---------- Material provided ----------
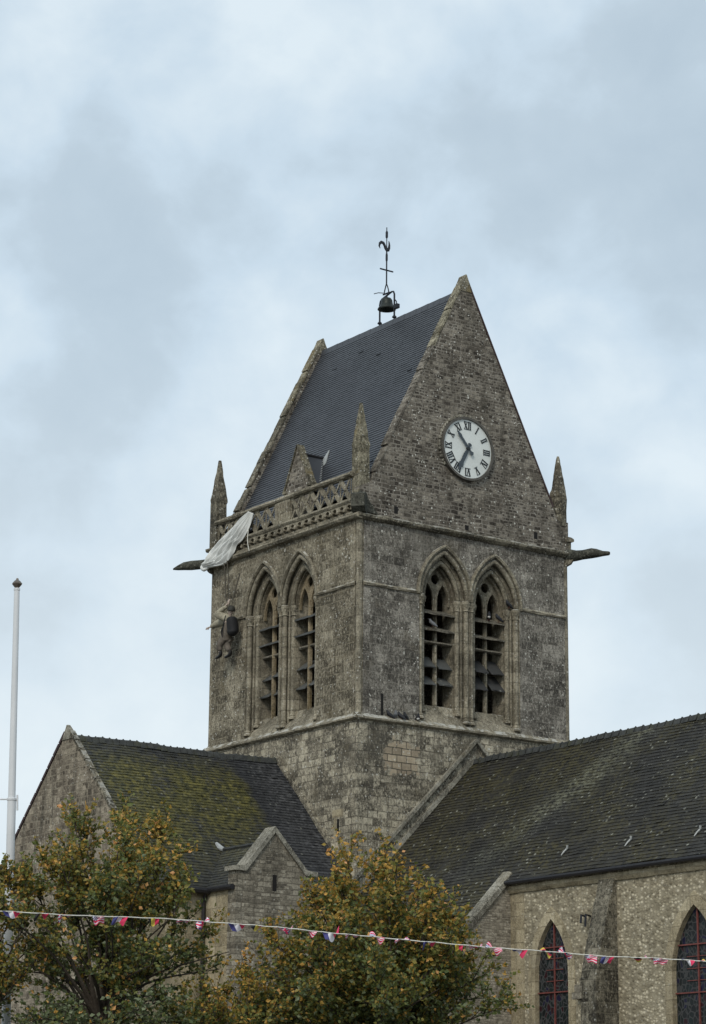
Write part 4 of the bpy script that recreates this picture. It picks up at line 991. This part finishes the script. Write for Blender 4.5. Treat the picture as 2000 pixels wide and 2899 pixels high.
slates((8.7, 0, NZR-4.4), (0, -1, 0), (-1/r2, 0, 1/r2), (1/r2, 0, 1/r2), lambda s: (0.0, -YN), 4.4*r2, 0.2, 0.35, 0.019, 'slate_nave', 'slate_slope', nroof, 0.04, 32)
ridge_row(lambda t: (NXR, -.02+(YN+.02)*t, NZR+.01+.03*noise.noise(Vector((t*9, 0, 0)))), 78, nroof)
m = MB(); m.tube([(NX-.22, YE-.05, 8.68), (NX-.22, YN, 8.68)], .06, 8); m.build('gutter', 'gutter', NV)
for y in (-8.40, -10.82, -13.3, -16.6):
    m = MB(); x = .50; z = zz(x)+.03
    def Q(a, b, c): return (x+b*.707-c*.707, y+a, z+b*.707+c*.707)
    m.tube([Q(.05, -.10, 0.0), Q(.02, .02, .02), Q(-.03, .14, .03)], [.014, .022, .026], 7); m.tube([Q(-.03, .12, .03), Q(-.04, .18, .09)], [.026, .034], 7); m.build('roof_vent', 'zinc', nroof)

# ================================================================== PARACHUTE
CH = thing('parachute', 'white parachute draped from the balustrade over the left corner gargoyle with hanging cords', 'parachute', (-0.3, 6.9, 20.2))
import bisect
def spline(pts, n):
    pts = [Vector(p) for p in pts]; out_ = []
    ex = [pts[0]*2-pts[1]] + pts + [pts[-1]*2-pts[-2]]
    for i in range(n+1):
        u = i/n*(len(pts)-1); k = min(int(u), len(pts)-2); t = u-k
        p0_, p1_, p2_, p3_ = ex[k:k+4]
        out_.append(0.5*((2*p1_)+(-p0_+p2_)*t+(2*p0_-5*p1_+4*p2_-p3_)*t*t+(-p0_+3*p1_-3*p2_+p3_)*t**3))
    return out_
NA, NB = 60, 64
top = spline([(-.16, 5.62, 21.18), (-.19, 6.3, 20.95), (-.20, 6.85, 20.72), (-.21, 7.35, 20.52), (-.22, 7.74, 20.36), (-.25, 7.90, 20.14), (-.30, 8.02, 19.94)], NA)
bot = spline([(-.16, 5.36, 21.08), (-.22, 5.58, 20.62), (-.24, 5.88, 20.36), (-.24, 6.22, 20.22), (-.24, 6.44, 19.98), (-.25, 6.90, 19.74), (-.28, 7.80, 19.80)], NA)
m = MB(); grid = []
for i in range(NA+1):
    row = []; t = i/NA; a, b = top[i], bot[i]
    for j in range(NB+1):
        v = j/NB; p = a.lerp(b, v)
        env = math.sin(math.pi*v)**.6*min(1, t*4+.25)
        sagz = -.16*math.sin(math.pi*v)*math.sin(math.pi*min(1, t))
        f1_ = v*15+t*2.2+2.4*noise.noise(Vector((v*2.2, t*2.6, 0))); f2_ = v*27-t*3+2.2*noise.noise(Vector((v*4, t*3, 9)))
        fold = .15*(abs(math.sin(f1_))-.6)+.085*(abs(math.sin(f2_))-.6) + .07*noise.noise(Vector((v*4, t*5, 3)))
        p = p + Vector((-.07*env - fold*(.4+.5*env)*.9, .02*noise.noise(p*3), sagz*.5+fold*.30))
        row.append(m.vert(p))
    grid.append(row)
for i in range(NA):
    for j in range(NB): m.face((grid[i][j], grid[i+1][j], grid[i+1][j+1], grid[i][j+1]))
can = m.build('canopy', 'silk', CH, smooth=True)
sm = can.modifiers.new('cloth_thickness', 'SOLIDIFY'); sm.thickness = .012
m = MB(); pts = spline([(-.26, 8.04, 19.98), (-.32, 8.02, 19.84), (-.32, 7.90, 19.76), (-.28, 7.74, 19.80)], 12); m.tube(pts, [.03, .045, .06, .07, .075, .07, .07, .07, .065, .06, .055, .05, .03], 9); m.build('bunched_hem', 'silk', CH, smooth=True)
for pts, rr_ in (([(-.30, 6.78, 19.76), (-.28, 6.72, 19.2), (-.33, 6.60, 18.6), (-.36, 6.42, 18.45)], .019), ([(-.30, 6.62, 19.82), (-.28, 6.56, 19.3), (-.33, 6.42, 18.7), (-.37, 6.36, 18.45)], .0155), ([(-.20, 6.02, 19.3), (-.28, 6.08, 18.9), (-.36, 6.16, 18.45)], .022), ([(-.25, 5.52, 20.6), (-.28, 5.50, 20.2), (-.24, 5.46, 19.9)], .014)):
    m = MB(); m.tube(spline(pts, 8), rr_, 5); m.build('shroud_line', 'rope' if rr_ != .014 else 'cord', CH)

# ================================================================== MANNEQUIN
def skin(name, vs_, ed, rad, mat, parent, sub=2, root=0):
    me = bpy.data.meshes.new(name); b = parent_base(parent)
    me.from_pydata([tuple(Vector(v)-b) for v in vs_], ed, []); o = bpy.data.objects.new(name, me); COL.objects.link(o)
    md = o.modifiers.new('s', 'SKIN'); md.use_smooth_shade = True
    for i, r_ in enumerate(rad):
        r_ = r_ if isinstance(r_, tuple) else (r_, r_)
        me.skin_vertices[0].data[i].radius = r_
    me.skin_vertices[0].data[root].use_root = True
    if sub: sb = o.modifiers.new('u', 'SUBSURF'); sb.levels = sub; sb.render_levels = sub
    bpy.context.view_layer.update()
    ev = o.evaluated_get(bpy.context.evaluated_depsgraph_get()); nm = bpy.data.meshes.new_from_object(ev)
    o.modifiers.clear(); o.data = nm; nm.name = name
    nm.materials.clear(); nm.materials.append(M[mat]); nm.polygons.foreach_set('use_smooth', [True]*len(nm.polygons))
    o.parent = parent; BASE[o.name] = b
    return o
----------
---------- Material provided ----------
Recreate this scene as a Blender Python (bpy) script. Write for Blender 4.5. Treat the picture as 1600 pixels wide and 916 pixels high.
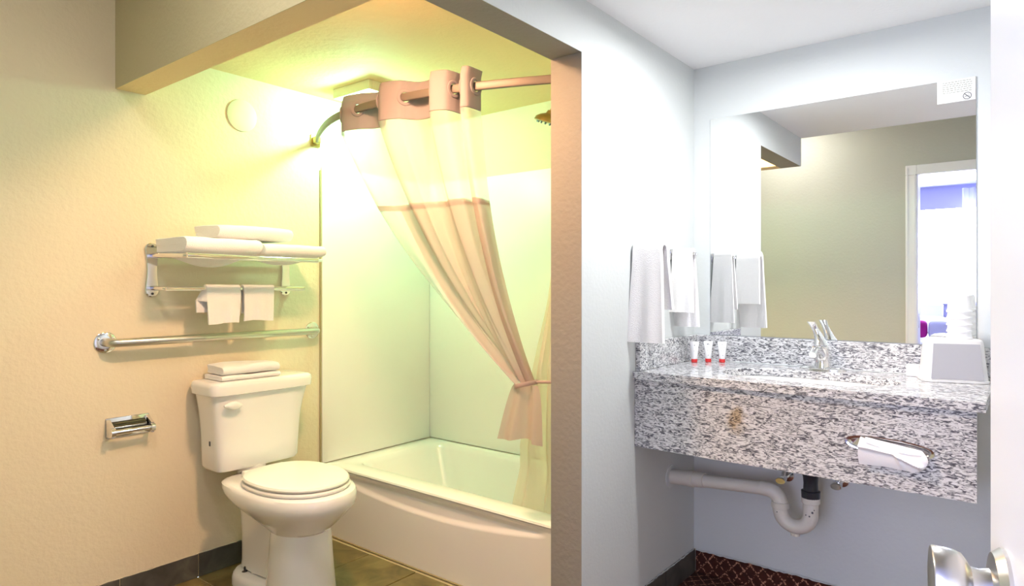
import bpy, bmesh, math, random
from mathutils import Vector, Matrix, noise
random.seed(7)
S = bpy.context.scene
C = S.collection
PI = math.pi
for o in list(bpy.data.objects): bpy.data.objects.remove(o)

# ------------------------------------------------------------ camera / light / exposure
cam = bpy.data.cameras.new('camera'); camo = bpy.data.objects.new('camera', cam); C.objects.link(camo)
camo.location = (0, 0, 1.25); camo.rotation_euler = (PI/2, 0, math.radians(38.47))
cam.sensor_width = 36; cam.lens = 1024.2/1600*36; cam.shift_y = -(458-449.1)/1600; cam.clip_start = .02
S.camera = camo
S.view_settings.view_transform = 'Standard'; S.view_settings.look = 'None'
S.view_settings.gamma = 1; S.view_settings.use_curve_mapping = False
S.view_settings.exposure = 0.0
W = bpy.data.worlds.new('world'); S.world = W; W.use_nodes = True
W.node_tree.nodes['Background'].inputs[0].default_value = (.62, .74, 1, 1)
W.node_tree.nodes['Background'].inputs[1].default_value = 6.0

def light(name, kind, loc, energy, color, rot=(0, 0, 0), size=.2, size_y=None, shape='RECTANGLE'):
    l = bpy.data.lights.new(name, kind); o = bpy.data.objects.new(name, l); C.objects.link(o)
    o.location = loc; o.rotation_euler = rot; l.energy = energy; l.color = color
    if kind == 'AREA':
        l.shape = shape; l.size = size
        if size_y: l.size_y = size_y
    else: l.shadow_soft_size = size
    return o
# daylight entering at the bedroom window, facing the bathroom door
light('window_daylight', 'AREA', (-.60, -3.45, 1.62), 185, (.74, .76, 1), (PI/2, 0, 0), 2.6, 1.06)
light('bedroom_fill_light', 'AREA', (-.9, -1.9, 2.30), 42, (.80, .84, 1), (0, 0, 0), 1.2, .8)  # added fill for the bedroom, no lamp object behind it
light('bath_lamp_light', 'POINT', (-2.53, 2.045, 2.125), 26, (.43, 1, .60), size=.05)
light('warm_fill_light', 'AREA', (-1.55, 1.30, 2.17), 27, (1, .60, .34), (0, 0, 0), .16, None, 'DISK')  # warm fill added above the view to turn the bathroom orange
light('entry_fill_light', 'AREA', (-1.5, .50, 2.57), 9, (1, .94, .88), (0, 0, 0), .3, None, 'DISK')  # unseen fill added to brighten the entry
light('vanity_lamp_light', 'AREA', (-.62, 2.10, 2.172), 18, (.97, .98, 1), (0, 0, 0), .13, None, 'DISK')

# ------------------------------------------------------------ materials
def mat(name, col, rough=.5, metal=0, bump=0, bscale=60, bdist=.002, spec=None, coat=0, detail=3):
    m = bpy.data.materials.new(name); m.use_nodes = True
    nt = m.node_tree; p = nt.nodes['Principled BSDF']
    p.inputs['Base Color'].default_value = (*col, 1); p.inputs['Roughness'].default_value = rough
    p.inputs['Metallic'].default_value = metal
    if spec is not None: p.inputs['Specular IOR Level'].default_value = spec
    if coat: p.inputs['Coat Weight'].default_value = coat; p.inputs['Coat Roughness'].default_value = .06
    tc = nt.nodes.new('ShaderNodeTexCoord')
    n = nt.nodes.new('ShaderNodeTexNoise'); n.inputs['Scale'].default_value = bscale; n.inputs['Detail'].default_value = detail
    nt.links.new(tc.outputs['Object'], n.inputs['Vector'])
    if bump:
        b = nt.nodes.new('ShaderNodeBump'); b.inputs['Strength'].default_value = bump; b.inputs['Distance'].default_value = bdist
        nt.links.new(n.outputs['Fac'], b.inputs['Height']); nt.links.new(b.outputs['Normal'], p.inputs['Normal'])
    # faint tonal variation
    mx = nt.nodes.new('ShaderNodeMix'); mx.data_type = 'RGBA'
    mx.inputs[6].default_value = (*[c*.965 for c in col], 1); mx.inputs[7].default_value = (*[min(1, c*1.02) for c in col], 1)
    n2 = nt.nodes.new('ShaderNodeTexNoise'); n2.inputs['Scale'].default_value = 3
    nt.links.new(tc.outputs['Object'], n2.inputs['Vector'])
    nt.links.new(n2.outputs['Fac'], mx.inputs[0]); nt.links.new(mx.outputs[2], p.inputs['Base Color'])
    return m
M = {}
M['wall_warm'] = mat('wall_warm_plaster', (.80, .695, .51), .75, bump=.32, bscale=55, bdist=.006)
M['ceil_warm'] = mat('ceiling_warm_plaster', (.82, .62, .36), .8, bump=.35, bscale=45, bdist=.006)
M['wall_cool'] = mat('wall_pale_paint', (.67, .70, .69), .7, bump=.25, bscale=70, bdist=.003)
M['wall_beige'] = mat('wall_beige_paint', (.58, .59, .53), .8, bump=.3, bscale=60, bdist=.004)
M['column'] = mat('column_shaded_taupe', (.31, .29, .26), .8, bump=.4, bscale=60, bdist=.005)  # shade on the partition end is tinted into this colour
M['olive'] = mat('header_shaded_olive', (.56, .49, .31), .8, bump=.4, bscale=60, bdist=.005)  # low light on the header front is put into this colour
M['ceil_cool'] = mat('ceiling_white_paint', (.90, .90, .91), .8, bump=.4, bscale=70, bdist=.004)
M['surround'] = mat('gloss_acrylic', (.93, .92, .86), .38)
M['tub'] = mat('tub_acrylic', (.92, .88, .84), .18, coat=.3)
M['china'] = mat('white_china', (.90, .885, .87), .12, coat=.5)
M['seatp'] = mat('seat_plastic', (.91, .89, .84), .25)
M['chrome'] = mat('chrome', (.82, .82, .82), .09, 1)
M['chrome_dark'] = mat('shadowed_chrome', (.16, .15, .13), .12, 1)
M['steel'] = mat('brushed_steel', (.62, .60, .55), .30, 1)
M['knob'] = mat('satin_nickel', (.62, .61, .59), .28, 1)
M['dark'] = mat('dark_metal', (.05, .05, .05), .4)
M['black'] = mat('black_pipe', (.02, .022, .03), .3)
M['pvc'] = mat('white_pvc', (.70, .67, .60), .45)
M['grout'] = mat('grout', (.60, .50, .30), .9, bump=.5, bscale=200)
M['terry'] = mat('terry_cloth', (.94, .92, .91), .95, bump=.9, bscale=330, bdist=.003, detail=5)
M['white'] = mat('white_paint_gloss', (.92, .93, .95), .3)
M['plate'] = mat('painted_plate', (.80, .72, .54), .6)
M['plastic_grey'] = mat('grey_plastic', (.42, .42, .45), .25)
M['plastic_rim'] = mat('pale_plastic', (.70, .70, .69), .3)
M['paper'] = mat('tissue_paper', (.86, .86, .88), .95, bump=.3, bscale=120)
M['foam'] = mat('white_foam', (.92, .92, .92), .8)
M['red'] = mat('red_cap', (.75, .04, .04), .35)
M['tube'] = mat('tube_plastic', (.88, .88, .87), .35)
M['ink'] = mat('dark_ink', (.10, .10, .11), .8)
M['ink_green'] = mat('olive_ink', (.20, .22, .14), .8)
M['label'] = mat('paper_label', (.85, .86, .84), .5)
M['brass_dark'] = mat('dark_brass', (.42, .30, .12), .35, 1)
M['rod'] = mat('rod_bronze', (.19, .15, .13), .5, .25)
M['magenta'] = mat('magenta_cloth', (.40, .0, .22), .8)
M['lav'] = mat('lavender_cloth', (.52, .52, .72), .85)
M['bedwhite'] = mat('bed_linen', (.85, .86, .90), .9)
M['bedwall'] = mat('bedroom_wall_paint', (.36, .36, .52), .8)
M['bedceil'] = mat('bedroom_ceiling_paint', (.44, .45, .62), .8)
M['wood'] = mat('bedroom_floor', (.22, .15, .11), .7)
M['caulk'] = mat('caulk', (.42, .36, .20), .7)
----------
Job:
Output exactly the lines above, from the line with "Recreate this scene" to the line with "W.node_tree.nodes['Background'].inputs[1].default_value = 6.0", both included; skip the pictures.

Output of the exercise:
Recreate this scene as a Blender Python (bpy) script. Write for Blender 4.5. Treat the picture as 1600 pixels wide and 916 pixels high.
import bpy, bmesh, math, random
from mathutils import Vector, Matrix, noise
random.seed(7)
S = bpy.context.scene
C = S.collection
PI = math.pi
for o in list(bpy.data.objects): bpy.data.objects.remove(o)

# ------------------------------------------------------------ camera / light / exposure
cam = bpy.data.cameras.new('camera'); camo = bpy.data.objects.new('camera', cam); C.objects.link(camo)
camo.location = (0, 0, 1.25); camo.rotation_euler = (PI/2, 0, math.radians(38.47))
cam.sensor_width = 36; cam.lens = 1024.2/1600*36; cam.shift_y = -(458-449.1)/1600; cam.clip_start = .02
S.camera = camo
S.view_settings.view_transform = 'Standard'; S.view_settings.look = 'None'
S.view_settings.gamma = 1; S.view_settings.use_curve_mapping = False
S.view_settings.exposure = 0.0
W = bpy.data.worlds.new('world'); S.world = W; W.use_nodes = True
W.node_tree.nodes['Background'].inputs[0].default_value = (.62, .74, 1, 1)
W.node_tree.nodes['Background'].inputs[1].default_value = 6.0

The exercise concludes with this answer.